**Material**
'''

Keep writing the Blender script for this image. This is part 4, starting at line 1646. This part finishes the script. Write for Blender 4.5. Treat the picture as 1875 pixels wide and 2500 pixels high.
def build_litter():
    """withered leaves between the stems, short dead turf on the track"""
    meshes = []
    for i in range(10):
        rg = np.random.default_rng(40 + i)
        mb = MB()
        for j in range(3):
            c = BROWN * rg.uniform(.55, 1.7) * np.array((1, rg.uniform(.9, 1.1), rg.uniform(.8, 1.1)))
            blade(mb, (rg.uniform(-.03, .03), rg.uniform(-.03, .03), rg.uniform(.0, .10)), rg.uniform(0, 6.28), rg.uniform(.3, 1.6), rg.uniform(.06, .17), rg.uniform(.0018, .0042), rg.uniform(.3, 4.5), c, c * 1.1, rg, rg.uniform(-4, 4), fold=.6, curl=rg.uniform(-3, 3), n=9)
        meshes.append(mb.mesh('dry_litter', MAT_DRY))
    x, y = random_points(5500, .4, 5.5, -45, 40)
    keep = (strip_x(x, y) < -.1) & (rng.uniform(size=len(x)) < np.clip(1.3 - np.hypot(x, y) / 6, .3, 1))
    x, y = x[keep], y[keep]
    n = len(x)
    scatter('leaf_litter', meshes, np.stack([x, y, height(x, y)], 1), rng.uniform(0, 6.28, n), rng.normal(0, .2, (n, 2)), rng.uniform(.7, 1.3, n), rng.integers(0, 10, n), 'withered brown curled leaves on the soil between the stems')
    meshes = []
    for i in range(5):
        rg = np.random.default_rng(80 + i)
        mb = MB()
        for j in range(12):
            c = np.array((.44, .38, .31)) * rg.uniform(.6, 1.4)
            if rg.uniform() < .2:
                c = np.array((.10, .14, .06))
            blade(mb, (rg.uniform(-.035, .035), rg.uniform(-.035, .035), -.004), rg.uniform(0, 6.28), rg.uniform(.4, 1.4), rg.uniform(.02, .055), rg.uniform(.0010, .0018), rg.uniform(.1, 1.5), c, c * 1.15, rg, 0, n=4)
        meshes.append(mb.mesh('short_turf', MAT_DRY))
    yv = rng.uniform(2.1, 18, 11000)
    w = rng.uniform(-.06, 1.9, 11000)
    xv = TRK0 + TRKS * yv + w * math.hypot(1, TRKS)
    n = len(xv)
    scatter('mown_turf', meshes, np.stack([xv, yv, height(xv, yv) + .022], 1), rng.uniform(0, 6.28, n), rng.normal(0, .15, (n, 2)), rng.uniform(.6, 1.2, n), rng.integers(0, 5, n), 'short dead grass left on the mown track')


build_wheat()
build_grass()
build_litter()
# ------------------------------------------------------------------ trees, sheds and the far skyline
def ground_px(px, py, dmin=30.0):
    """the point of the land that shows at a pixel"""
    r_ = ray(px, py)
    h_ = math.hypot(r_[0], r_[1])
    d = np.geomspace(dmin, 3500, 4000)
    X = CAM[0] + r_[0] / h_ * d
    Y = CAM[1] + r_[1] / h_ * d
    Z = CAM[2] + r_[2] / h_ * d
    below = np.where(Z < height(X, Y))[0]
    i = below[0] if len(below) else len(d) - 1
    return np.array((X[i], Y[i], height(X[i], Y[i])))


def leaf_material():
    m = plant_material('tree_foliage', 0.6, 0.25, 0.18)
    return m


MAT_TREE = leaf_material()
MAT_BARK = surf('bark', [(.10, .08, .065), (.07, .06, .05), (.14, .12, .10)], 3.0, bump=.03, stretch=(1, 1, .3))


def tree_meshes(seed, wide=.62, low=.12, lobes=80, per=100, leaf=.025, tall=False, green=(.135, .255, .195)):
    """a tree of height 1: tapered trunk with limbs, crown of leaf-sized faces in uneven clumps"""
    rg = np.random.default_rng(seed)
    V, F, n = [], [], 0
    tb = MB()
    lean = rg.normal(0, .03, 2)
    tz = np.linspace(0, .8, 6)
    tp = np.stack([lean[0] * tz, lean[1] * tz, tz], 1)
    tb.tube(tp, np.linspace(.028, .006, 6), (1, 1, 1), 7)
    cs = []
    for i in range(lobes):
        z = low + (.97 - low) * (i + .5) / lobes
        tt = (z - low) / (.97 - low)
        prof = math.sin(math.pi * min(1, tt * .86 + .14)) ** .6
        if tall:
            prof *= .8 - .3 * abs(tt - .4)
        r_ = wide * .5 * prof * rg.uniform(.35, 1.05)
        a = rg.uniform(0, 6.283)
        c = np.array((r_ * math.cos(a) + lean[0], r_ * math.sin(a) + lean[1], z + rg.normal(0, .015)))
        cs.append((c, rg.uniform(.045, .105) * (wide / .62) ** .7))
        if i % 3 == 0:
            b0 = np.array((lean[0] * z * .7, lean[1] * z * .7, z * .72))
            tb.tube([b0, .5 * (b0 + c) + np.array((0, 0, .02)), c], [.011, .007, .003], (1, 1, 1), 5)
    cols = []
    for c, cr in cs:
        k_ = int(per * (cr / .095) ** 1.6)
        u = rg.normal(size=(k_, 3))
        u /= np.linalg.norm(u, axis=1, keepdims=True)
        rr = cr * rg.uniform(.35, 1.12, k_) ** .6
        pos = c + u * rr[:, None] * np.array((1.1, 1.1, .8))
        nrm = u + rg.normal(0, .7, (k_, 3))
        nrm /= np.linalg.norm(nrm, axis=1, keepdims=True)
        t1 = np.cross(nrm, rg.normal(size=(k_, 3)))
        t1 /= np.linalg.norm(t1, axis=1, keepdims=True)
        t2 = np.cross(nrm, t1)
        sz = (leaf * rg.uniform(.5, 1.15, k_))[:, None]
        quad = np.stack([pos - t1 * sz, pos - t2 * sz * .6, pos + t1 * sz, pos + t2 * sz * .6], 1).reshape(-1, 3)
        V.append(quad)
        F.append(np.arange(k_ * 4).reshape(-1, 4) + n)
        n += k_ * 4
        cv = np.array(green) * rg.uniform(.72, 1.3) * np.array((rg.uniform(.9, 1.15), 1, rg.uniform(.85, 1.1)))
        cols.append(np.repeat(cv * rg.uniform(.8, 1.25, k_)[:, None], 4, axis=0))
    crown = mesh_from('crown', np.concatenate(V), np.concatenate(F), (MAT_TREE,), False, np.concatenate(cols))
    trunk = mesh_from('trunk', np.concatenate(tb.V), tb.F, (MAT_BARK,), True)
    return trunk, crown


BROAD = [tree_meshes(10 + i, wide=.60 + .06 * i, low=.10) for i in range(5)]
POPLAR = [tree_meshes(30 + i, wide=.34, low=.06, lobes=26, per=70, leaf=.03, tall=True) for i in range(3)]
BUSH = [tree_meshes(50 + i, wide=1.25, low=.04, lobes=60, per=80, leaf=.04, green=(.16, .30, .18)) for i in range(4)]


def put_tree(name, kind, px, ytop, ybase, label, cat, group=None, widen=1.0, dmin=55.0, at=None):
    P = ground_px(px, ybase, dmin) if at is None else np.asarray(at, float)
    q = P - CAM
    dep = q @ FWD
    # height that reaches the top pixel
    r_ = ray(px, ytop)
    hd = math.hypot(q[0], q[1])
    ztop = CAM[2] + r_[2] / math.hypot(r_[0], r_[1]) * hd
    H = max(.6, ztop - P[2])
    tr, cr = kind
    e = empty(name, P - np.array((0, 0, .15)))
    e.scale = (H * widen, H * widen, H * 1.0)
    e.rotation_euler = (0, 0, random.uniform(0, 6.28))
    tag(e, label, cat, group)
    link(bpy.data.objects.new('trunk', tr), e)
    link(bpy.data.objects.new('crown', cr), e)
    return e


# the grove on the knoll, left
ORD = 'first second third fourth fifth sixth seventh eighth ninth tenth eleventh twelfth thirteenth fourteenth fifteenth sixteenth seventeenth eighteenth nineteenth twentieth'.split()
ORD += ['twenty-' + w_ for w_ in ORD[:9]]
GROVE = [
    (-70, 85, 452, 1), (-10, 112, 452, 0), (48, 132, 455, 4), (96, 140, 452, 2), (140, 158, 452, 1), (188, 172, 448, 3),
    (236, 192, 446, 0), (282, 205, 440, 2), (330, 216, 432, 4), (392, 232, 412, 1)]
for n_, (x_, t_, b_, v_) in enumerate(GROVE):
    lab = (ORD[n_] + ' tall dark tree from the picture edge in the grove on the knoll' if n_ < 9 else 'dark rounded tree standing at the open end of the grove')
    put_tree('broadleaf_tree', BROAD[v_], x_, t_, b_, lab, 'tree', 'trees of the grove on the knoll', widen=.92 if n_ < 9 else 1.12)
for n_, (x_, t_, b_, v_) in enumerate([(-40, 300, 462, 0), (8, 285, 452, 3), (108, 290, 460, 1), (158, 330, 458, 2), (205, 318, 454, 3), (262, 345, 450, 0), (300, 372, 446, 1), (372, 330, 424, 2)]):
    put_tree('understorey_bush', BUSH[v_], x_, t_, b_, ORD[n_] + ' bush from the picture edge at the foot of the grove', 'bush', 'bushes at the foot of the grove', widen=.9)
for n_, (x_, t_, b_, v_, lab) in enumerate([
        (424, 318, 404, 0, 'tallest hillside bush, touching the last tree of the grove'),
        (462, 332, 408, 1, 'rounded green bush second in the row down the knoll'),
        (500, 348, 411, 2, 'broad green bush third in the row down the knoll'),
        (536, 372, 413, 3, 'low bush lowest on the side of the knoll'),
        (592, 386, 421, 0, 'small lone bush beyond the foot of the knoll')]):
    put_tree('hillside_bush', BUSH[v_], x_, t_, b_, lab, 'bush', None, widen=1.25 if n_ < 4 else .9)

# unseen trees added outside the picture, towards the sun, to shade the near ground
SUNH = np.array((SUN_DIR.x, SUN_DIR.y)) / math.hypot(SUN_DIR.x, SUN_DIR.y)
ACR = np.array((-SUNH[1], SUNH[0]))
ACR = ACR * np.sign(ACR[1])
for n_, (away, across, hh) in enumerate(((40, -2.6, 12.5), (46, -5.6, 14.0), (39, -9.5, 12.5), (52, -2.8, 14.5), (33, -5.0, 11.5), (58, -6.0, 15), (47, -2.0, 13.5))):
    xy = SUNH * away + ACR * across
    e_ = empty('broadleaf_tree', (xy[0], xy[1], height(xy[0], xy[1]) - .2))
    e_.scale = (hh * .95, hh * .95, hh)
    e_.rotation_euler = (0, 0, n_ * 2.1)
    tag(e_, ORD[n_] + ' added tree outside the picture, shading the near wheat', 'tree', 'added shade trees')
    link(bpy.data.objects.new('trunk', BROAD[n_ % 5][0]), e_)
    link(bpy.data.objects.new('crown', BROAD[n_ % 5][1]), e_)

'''
'''

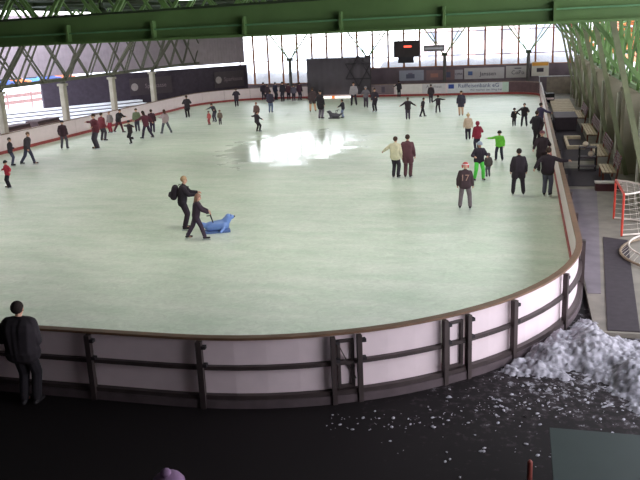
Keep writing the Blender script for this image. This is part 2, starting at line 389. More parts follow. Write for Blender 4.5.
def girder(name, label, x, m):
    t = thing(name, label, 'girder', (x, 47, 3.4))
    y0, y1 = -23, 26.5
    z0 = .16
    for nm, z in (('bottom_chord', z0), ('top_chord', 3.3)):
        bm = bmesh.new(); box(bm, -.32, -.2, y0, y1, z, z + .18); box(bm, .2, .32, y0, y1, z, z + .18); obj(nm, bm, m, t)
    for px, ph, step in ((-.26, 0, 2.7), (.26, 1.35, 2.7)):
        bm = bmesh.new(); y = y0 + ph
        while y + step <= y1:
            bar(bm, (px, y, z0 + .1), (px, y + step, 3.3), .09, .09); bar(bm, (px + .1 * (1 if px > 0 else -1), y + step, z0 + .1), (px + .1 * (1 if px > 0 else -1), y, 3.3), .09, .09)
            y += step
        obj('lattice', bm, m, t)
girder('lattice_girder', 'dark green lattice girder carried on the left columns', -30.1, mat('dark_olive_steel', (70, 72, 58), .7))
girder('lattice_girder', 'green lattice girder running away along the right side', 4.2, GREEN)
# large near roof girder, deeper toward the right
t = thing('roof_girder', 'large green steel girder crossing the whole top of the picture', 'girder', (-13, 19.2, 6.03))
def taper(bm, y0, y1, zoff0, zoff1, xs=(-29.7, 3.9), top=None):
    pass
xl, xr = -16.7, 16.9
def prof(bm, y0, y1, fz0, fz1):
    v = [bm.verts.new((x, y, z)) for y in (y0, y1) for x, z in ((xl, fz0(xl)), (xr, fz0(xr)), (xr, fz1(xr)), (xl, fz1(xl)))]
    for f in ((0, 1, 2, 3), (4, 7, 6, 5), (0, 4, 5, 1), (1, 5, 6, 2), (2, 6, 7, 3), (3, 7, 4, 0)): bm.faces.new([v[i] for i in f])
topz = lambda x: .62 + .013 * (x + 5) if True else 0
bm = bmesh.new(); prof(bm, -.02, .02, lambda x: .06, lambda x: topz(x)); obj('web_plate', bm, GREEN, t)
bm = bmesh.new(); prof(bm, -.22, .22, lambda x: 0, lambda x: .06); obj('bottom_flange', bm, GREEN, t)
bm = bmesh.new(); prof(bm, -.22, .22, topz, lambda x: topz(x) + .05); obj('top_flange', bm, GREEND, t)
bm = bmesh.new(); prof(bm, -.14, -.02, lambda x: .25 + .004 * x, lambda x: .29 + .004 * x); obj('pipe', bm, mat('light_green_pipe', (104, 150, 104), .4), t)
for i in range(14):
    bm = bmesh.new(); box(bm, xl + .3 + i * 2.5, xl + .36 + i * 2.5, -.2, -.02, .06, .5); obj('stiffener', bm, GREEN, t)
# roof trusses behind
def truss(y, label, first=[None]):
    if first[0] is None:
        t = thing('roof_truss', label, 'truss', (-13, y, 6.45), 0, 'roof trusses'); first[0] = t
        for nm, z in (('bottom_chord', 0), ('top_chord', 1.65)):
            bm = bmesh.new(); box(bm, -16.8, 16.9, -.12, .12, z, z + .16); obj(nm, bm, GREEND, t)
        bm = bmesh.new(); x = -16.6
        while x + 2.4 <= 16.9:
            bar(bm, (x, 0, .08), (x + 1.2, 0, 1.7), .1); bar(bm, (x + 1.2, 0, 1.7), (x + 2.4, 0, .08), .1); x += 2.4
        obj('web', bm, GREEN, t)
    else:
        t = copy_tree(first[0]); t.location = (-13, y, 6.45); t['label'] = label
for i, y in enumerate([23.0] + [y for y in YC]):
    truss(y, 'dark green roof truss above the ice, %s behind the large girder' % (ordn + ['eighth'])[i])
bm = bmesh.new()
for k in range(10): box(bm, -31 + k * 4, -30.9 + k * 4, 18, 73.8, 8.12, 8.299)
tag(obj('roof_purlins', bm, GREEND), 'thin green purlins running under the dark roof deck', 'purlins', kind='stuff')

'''
'''

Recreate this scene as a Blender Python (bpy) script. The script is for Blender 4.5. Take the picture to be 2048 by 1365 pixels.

'''

Copy out only the lines above from the one with "follow. Write for Blender 4.5." to the one with "obj('lattice', bm, m, t)", inclusive, exactly as they stand.

Keep writing the Blender script for this image. This is part 2, starting at line 389. More parts follow. Write for Blender 4.5.
def girder(name, label, x, m):
    t = thing(name, label, 'girder', (x, 47, 3.4))
    y0, y1 = -23, 26.5
    z0 = .16
    for nm, z in (('bottom_chord', z0), ('top_chord', 3.3)):
        bm = bmesh.new(); box(bm, -.32, -.2, y0, y1, z, z + .18); box(bm, .2, .32, y0, y1, z, z + .18); obj(nm, bm, m, t)
    for px, ph, step in ((-.26, 0, 2.7), (.26, 1.35, 2.7)):
        bm = bmesh.new(); y = y0 + ph
        while y + step <= y1:
            bar(bm, (px, y, z0 + .1), (px, y + step, 3.3), .09, .09); bar(bm, (px + .1 * (1 if px > 0 else -1), y + step, z0 + .1), (px + .1 * (1 if px > 0 else -1), y, 3.3), .09, .09)
            y += step
        obj('lattice', bm, m, t)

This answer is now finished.